Concernant le cœur unique, ce terme est utilisé en relation avec les 3 cœurs listés dans le 18ème vœu d’Amida décrit dans le Grand Soutra de Vie-Infinie :
Si, lorsque je serai devenu Bouddha, les êtres sentients dans les mondes des dix directions qui, s’en remettant à moi joyeusement et sincèrement, désirant renaitre dans ma Terre, et appelant mon nom ne serait-ce que dix fois, ne devaient pas y naitre, alors que je n’obtienne pas l’Eveil Parfait.
Ces trois cœurs sont donc le cœur sincère (shishin, 至心), la foi paisible (ou foi joyeuse, shingyō, 信楽) et le désir de naître dans la Terre Pure (yokushō, 欲生). Traditionnellement, ces trois cœurs étaient compris comme trois caractéristiques ou états d’esprit bien distincts qu’il était nécessaire de générer pour pouvoir atteindre la naissance dans la Terre Pure. Il était donc considéré que, si ne serait-ce qu’un seul de ces cœurs était manquant, une personne ne pourrait atteindre la Terre Pure. Or pour Shinran, Shinjin, qui est synonyme de l’expression « cœur unique » de Vasubandhu, est une expérience qui regroupe en elle ces trois cœurs. Ainsi, le chapitre sur la Foi du Kyōgyōshinshō contient le commentaire suivant de Shinran sur l’expression « cœur unique » employée par Vasubandhu :
Question : Parmi les vœux primordiaux [du Bouddha Amida], le vœu du cœur sincère, de la foi paisible et du désir de naître [dans la Terre Pure] a été établi. Pourquoi est-ce que Vasubandhu, l’auteur du traité, parle du « cœur unique » ?

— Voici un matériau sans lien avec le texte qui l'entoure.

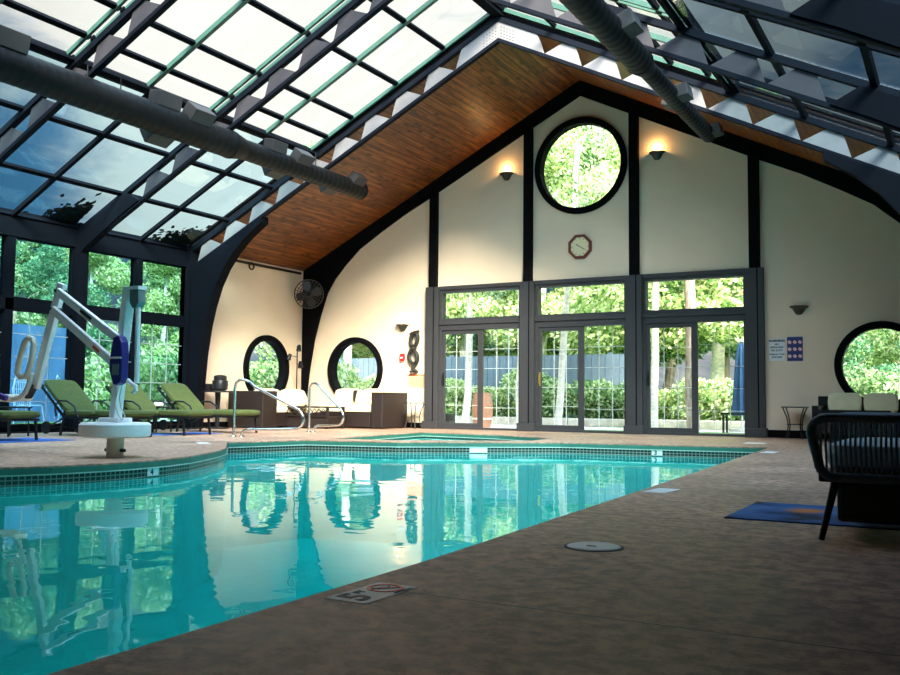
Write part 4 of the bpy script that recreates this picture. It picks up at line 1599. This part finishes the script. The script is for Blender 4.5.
part('cable', MB().tube([(-7.42, YL - 0.07, 0.74), (-7.43, YL - 0.09, 0.6), (-7.40, YL - 0.09, 0.5), (-7.34, YL - 0.09, 0.42), (-7.42, YL - 0.06, 0.38)], 0.006, 6), 'lift_cream', t, world=True)
part('cable', MB().tube([(-7.46, YL - 0.07, 0.74), (-7.49, YL - 0.09, 0.55), (-7.45, YL - 0.09, 0.45), (-7.38, YL - 0.09, 0.37)], 0.006, 6), 'lift_cream', t, world=True)


# ------------------------------------------------------------------ depth markers, skimmer lid
def deck_sign():
    cx_, cy_ = -1.636, 2.443
    M_ = frame4((cx_, cy_, 0.002), (0.03, 1, 0), (-1, 0.03, 0))
    t = thing('depth_marker', 'white deck plate reading 5 FT with a no-diving symbol, nearest the camera', 'depth marker', (cx_, cy_, 0))
    m_ = MB().box((-0.145, -0.076, -0.002), (0.145, 0.076, 0.0), M_)
    part('plate', m_, 'white_plastic', t, world=True)
    L = text_mb('5', 0.15, frame4(M_ @ Vector((-0.085, 0.0, 0.001)), (0.03, 1, 0), (-1, 0.03, 0)), 0.001, 0.004)
    f_ = text_mb('FT', 0.04, frame4(M_ @ Vector((-0.02, 0.035, 0.001)), (0.03, 1, 0), (-1, 0.03, 0)), 0.001, 0.001)
    L.add(f_.v, f_.f)
    f_ = text_mb('NO DIVING', 0.018, frame4(M_ @ Vector((0.075, -0.066, 0.001)), (0.03, 1, 0), (-1, 0.03, 0)), 0.001, 0)
    L.add(f_.v, f_.f)
    part('lettering', L, 'ink', t, world=True)
    g_ = MB()
    P = []
    n_ = 32
    for r_, z_ in ((0.060, 0.0), (0.060, 0.002), (0.048, 0.002), (0.048, 0.0)):
        for j in range(n_):
            P.append(M_ @ Vector((0.075 + r_ * cos(2 * PI * j / n_), 0.004 + r_ * sin(2 * PI * j / n_), z_)))
    Fs = []
    for q_ in range(3):
        for j in range(n_):
            Fs.append((q_ * n_ + j, q_ * n_ + (j + 1) % n_, (q_ + 1) * n_ + (j + 1) % n_, (q_ + 1) * n_ + j))
    g_.add(P, Fs)
    g_.bar(M_ @ Vector((0.075 - 0.036, 0.04, 0.0015)), M_ @ Vector((0.075 + 0.036, -0.032, 0.0015)), 0.010, 0.002)
    part('prohibition_ring', g_, 'red_plastic', t, world=True)
    d_ = MB()
    d_.bar(M_ @ Vector((0.05, 0.02, 0.001)), M_ @ Vector((0.085, -0.005, 0.001)), 0.014, 0.001)
    d_.bar(M_ @ Vector((0.085, -0.005, 0.001)), M_ @ Vector((0.105, 0.012, 0.001)), 0.008, 0.001)
    d_.lathe([(0.008, 0), (0.008, 0.001)], M_ @ Vector((0.045, 0.028, 0.0005)), 10)
    part('diver_figure', d_, 'ink', t, world=True)


deck_sign()
for (x_, y_, w_, l_, rz, lb) in ((-1.83, 6.27, 0.16, 0.34, -0.06, 'blank white deck plate on the right deck, midway along the pool edge'),
                                (-2.13, 12.0, 0.16, 0.34, -0.06, 'small white deck plate near the far right corner of the pool'),
                                (-2.8, 14.6, 0.30, 0.30, 0.0, 'small white deck plate in front of the right glass door'),
                                (-8.98, 9.25, 0.16, 0.30, 0.9, 'small white deck plate on the left deck near the first handrail')):
    single('depth_marker', MB().box((-w_ / 2, -l_ / 2, 0), (w_ / 2, l_ / 2, 0.004), Matrix.Translation(Vector((x_, y_, 0))) @ Matrix.Rotation(rz, 4, 'Z')),
           'white_plastic', lb, 'depth marker', 'white plates set in the deck')


def wall_marker(px, py, nx, ny, s_, w_, label):
    """plate on the tile band facing the water along (nx, ny)"""
    nv = Vector((nx, ny, 0)).normalized()
    tv = Vector((0, 0, 1)).cross(nv)
    c = Vector((px, py, -0.115))
    t = thing('depth_marker', label, 'depth marker', tuple(c))
    M_ = frame4((0, 0, 0), tv, (0, 0, 1))
    part('plate', MB().box((-w_ / 2, -0.036, -0.003), (w_ / 2, 0.036, 0.003), M_), 'white_plastic', t)
    if s_:
        part('lettering', text_mb(s_, 0.085, frame4(nv * 0.006 - tv * 0.02, tv, (0, 0, 1)), 0.001, 0.003), 'ink', t)


def band_point(xq, a, b):
    """point on the tile face between two outline corners at room x"""
    a, b = Vector(a), Vector(b)
    f = (xq - a.x) / (b.x - a.x)
    return a + (b - a) * f


p_ = band_point(-3.87, (-2.37, 13.3), (-5.26, 12.82))
wall_marker(p_.x, p_.y - 0.002, 0.16, -0.98, '3', 0.15, 'white tile plate numbered 3 on the far pool wall below the right door')
p_ = band_point(-6.25, (-5.26, 12.82), (-7.2, 11.33))
wall_marker(p_.x + 0.001, p_.y, 0.61, -0.79, None, 0.26, 'plain white plate on the far pool wall below the hot tub')
wall_marker(-6.915, 6.46, 0.99, 0.12, '4', 0.16, 'white tile plate numbered 4 on the curved pool wall beneath the lift')

t = thing('skimmer_lid', 'round white skimmer lid set in the deck beside the pool', 'skimmer lid', (-1.365, 3.69, 0))
part('lid', MB().lathe([(0.112, 0.0), (0.112, 0.005), (0.10, 0.008)], n=36), 'white_plastic', t)
part('rim', MB().lathe([(0.125, 0.0), (0.125, 0.003), (0.113, 0.003)], n=36), 'ink', t)
part('finger_hole', MB().box((-0.02, -0.035, 0.008), (0.02, -0.02, 0.010)), 'ink', t)

# ------------------------------------------------------------------ rugs on the deck
o = link_mesh('printed_mat', MB().box((-0.92, -0.44, 0), (0.92, 0.44, 0.008)), 'rug_print', bevel=0.003)
o.location = (-0.20, 5.42, 0)
tag(o, 'flat blue mat with an orange motif lying under the rope armchair', 'mat')
single('blue_mat', MB().box((-11.95, 7.2, 0), (-10.9, 8.75, 0.008)), 'blue_towel', 'blue mat on the deck in front of the leftmost chaise longue', 'mat')
single('blue_mat', MB().box((-11.9, 10.75, 0), (-11.25, 12.05, 0.008)), 'blue_towel', 'blue mat on the deck at the foot of the two far chaise longues', 'mat')

# ------------------------------------------------------------------ rope armchair in the foreground (faces the pool)
t = thing('rope_armchair', 'dark rope-woven armchair in the right foreground with light blue seat cushion', 'armchair', (-0.15, 4.85, 0))


def rr_path(x0, x1, z0, z1, r, y, n=5, lean=0.0):
    pts = []
    for (cx_, cz_, a0) in ((x0 + r, z0 + r, PI), (x0 + r, z1 - r, PI / 2), (x1 - r, z1 - r, 0), (x1 - r, z0 + r, -PI / 2)):
        for i in range(n + 1):
            a_ = a0 - (PI / 2) * i / n
            pts.append((cx_ + r * cos(a_), y, cz_ + r * sin(a_)))
    return pts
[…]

Réponse : Afin de rendre [le vœu] plus facilement compréhensible pour les êtres sentients ignorants et sots. Bien que l’Ainsi-Venu Amida expose les trois cœurs, la vraie cause permettant d’atteindre le nirvana est seulement Shinjin ; il me semble que c’est pour cette raison que Vasubandhu combine les trois [cœurs] en un seul. »
Shinran développe ensuite longuement son argumentaire expliquant pourquoi les trois cœurs ne sont au final que le cœur unique en se basant sur des extraits de plusieurs soutras et des écrits de patriarches de la Terre Pure pour arriver à la conclusion suivante :
En vérité nous savons que, bien que les termes cœur sincère, foi paisible et désir de renaître [dans la Terre Pure] diffèrent, leur signification est la même. Pourquoi ? Parce que ces trois cœurs sont complètement libres des entraves du doute. Il s’agit donc du cœur vrai et réel qui est unique. C’est ce qu’on appelle le cœur vrai qui est comme le diamant. Le cœur vrai qui est comme le diamant est Shinjin qui est vrai et réel. Shinjin, qui est vrai et réel, s’accompagne toujours par [la prononciation du] Nom. [La prononciation du] Nom n’est, en revanche, pas nécessairement accompagnée par Shinjin issue du pouvoir du vœu [du Bouddha Amida]. C’est pour cela que [Vasubandhu,] l’auteur du Traité, le commence par ces mots : « Moi, d’un cœur unique ». De plus, il dit : « On souhaite être en accord avec [le Nom] en pratiquant en accord avec la réalité.
Ainsi pour Shinran le cœur unique, Shinjin – qui est le cœur qui s’en remet entièrement au Bouddha Amida – contient en lui les trois cœurs et ne provient pas des efforts du pratiquant mais bien de l’action de la Compassion et de la Sagesse Infinies dans notre vie.